Value stocks are stocks of traditional, well-known companies that have already become market leaders, and have strong fundamentals and a history of paying dividends. They are generally considered to be less risky than growth stocks and tend to perform well in a bear market.

In inflation, growth stocks typically exhibit a greater sensitivity to changes in interest rates and suffer more impact than value stocks. 

Why is Inflation Good for Value Stocks?

Overall, stocks suffer from inflation. However, because value stocks’ prices are yet to keep up with growth stocks, they tend to handle inflation better.

Here are a few ways to look at how inflation works better with value stocks: 

Dividends: As the cost of goods and services increases, the dividends from value stocks can help offset the negative effects of low purchasing power.

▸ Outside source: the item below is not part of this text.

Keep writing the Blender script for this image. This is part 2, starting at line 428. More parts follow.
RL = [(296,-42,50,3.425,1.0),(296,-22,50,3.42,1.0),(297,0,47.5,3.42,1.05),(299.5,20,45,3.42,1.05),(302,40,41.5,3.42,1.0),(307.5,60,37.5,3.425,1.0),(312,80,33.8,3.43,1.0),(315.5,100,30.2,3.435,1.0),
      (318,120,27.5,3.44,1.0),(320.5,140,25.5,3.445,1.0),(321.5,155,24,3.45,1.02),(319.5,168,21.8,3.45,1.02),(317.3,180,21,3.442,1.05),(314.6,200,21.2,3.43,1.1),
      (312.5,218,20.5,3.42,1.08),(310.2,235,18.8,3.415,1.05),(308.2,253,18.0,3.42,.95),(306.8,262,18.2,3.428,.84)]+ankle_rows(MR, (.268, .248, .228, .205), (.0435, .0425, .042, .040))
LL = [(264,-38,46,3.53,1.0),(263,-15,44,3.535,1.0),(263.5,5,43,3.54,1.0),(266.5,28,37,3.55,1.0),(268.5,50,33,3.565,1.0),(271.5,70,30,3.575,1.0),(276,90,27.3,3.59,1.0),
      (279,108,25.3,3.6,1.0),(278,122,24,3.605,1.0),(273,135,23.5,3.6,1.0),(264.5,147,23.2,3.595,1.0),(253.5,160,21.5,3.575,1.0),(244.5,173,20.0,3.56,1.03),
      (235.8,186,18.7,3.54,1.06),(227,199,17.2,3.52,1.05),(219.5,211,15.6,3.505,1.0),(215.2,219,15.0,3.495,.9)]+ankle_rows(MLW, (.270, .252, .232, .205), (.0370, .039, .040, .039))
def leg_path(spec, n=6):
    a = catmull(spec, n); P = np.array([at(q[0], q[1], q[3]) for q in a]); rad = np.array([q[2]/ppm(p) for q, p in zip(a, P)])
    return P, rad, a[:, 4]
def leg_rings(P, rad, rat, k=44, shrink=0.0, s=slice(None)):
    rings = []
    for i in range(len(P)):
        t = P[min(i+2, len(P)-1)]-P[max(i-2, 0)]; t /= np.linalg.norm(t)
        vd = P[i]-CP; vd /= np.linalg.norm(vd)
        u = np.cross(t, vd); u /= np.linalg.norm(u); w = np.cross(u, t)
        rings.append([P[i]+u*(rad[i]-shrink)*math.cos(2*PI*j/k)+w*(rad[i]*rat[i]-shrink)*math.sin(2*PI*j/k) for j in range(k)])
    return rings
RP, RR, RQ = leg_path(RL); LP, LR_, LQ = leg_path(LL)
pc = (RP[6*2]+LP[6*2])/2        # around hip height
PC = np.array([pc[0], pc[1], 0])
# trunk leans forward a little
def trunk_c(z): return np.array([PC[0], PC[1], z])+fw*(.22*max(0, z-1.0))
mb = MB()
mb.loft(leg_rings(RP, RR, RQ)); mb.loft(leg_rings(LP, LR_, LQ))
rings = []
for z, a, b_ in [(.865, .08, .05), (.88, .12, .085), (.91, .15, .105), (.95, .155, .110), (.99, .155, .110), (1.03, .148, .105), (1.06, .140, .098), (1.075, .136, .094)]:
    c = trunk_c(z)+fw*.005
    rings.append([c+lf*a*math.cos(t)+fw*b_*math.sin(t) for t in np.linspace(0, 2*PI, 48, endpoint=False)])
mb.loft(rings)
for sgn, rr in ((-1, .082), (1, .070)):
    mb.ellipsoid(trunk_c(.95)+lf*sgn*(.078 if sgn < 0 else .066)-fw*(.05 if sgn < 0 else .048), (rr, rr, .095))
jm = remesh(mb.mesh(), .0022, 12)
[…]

Value stocks often always pay dividends. 

Low valuation: Value stocks are often considered to be undervalued by the market, meaning that they are trading at a lower price relative to their earnings or assets. In an inflationary environment, the value of these earnings and assets can increase, which can lead to a higher stock price.

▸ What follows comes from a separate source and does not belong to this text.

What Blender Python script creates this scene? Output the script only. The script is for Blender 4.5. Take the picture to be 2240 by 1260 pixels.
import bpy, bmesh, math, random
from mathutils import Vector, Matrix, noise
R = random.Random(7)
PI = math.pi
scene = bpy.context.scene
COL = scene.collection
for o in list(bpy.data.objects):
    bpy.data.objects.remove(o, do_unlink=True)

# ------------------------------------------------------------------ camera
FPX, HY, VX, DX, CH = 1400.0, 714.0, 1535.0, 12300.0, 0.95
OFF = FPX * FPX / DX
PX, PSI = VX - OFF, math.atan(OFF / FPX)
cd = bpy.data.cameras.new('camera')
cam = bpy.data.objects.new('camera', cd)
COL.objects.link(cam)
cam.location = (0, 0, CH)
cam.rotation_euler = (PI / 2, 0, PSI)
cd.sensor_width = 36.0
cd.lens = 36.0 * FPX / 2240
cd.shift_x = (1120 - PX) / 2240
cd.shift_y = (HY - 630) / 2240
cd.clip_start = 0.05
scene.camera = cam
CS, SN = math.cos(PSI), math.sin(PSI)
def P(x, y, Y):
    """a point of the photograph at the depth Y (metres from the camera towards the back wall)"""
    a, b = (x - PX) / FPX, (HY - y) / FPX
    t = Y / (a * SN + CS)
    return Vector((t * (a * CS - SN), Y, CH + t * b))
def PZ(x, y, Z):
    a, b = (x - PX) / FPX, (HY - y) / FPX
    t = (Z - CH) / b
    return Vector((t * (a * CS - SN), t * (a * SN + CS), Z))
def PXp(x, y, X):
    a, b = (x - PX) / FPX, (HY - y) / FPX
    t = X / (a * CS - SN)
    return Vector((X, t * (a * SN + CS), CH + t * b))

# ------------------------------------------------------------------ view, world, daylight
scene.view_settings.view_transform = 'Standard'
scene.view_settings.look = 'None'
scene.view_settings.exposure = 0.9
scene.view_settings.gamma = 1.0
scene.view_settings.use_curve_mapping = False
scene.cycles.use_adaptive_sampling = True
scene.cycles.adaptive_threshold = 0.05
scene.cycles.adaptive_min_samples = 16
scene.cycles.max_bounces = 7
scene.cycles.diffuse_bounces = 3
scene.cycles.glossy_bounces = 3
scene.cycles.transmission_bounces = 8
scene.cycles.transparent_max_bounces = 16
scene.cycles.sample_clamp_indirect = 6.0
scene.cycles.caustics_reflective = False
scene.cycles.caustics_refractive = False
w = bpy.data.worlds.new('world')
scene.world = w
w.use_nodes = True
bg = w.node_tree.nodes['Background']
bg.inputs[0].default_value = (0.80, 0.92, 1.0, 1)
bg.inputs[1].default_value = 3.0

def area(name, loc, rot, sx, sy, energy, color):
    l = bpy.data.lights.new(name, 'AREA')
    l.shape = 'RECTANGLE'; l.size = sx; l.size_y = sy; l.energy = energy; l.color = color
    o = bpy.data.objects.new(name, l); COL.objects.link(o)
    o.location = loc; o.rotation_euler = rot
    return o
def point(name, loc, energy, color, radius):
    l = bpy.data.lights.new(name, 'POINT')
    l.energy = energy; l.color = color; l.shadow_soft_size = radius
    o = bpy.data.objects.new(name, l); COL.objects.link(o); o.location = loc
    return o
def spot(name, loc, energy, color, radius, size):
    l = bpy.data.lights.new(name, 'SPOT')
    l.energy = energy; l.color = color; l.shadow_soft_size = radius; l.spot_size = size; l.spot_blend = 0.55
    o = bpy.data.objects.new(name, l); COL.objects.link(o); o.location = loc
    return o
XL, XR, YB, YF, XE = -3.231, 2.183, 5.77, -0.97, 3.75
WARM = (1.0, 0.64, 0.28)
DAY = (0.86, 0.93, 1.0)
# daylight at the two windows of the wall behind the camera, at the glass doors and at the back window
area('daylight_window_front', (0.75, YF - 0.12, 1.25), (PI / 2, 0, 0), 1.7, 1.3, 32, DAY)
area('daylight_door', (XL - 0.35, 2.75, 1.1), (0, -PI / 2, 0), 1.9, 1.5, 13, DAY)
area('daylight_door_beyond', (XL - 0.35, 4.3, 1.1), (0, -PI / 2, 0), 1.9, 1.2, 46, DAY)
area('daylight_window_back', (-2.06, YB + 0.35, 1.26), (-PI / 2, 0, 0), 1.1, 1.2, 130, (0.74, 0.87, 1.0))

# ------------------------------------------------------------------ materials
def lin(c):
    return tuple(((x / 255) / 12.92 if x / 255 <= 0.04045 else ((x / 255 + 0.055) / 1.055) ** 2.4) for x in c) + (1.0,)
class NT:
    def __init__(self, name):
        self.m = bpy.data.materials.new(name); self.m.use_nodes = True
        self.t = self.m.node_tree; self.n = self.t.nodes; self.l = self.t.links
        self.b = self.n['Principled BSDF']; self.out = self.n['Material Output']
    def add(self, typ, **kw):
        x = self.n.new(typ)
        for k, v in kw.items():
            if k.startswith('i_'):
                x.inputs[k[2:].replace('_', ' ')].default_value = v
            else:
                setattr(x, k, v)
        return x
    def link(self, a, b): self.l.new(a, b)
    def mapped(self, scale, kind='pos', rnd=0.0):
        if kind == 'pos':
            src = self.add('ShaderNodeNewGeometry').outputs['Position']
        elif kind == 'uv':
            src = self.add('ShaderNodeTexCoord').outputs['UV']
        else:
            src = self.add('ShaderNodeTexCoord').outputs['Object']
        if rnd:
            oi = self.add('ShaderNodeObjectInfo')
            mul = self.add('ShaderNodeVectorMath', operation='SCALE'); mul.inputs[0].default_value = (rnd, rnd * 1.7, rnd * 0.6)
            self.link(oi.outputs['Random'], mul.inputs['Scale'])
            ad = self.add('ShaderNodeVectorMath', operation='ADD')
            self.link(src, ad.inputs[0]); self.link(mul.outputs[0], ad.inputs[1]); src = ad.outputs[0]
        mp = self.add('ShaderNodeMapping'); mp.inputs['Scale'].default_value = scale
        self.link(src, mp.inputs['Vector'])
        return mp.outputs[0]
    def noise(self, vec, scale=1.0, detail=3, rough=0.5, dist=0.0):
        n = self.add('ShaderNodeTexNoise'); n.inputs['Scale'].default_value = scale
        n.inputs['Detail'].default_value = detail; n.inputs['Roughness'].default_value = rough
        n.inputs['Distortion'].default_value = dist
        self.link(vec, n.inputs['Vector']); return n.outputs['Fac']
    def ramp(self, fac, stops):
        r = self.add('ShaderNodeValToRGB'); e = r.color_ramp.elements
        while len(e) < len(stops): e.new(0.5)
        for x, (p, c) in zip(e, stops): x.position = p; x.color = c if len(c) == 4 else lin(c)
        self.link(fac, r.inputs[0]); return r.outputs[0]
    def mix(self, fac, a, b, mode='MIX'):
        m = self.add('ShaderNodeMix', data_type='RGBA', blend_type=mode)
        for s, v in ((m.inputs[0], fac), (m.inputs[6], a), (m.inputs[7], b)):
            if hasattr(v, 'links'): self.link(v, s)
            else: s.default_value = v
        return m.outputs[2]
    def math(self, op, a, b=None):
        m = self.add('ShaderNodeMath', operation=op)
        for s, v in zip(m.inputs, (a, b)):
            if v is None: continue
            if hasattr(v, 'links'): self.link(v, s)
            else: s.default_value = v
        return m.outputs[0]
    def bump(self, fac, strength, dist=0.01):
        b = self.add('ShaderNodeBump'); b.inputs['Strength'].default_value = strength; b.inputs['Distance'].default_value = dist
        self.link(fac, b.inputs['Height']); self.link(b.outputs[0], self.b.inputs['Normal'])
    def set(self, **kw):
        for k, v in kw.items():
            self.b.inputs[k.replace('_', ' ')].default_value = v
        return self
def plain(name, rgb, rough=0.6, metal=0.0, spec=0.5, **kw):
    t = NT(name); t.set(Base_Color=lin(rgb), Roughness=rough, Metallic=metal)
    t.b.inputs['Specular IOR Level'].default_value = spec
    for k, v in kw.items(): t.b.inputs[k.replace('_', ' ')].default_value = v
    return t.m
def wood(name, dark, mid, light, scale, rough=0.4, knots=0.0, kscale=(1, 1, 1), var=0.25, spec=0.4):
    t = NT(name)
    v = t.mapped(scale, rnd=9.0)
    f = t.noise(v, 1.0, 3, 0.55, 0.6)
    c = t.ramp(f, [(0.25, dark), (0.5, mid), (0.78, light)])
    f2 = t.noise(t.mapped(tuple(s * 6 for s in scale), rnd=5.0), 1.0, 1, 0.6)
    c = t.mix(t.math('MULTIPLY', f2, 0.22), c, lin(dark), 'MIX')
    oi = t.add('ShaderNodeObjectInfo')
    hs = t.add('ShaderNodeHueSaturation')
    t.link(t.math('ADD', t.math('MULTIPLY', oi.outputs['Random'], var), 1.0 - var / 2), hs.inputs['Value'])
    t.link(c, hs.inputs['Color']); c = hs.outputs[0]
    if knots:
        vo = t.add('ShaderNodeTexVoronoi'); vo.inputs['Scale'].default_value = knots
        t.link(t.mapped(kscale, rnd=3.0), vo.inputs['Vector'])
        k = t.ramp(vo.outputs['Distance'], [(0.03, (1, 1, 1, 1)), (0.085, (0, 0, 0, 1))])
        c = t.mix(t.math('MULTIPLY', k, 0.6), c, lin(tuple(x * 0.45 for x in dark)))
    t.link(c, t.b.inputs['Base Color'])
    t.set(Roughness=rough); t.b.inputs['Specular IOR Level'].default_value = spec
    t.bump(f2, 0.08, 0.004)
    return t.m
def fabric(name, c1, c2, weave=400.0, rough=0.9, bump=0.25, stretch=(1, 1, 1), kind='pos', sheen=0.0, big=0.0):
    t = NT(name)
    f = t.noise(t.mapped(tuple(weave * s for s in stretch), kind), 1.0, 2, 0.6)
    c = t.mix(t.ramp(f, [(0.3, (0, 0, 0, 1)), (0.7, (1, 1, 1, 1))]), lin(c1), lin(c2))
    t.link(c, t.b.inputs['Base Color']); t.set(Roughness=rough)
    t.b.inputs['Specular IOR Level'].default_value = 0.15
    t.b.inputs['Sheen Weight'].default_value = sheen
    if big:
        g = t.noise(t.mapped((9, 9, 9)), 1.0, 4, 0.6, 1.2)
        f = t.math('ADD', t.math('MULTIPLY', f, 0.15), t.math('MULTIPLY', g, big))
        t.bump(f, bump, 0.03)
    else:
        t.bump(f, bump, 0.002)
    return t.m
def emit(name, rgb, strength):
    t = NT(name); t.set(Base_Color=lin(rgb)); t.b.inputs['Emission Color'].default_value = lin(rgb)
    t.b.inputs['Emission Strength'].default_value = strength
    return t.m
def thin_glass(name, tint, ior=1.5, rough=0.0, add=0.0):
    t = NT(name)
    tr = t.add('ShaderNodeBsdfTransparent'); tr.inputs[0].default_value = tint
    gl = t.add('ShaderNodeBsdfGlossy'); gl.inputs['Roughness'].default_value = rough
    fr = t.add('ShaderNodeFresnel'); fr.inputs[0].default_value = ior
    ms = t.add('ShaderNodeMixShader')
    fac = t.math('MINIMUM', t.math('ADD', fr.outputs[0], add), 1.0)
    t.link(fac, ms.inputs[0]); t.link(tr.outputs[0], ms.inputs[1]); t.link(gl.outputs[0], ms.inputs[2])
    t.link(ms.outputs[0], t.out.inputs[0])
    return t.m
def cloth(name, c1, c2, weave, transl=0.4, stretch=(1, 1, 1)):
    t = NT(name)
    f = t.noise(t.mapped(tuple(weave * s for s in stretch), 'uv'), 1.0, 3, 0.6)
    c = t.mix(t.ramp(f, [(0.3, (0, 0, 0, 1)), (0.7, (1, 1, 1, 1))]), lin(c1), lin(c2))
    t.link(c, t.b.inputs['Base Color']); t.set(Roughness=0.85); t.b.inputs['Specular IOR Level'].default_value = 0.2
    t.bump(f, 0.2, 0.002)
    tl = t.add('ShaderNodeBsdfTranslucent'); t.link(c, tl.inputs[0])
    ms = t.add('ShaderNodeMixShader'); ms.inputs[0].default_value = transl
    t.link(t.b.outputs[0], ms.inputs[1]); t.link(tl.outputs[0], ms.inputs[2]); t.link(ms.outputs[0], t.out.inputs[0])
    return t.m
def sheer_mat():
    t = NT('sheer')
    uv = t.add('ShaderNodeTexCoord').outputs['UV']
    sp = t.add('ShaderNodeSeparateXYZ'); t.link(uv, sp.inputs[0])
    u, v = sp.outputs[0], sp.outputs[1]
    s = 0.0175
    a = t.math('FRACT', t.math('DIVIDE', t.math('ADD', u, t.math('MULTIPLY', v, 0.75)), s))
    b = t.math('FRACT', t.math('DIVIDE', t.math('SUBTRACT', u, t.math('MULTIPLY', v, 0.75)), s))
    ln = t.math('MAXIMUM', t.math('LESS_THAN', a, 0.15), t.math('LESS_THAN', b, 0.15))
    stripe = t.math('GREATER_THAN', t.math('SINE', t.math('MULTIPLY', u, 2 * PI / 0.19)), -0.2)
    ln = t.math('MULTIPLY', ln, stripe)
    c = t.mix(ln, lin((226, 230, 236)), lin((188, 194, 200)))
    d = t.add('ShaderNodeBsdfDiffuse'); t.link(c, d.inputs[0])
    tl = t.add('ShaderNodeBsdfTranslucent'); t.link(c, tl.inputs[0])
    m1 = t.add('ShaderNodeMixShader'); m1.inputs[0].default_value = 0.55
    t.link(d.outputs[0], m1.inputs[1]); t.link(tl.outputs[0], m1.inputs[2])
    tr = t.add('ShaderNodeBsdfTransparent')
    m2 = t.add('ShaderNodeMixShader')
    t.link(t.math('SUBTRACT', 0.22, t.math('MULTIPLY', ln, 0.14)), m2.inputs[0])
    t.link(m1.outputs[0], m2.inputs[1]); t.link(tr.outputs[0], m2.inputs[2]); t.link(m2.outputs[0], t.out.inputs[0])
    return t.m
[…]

Economic cycles: Generally, value stocks tend to perform better in a bear market or recession, which is often caused by high inflation. As the economy slows down and the growth stocks’ earnings decrease, value stocks tend to hold their ground.

Learn more about What to Invest in During a Recession.

Valuable tips for investing in the stock market during inflation

Invest in assets that have performed well historically. But, note that history is not always a guarantee of future performance.

  • Diversify your holdings. Guard yourself against inflation. Don’t overly concentrate on one asset class.
  • Consider international investments. Investing in foreign companies and markets can also help diversify your portfolio and provide exposure to different economic conditions.
  • Invest in commodities. Examples of commodities are raw materials, natural resources needed for production, gold and other precious metals. As demand grows, prices rise, and the cost of manufacturing is to meet that demand. During inflationary times, commodities are often viewed as safe-haven investments.
  • Focus more on value investing because it is an investment style that tends to do well. Look for companies with strong fundamentals. Companies with strong financials and a history of steady growth are more likely to perform well during inflation. Value stocks frequently have excellent cash flow and a low price-to-earnings ratio. A wise strategy could be to combine value investing with inflation-protected securities.
  • Keep a long-term perspective. Inflation can be volatile in the short term, but over the long term, the stock market has historically performed well. It’s important not to make hasty decisions based on short-term market fluctuations.

Bottom Line 

Inflation can have a huge impact on the stock market—from purchasing power, value of investments, and stock prices to the overall health of the economy. However, by diversifying your portfolio, investing in inflation-protected securities, looking for companies with strong fundamentals, and keeping a long-term perspective, investors can mitigate the effects of inflation and potentially even benefit from it.

As always, it’s recommended to consult a financial advisor before making any investment decisions.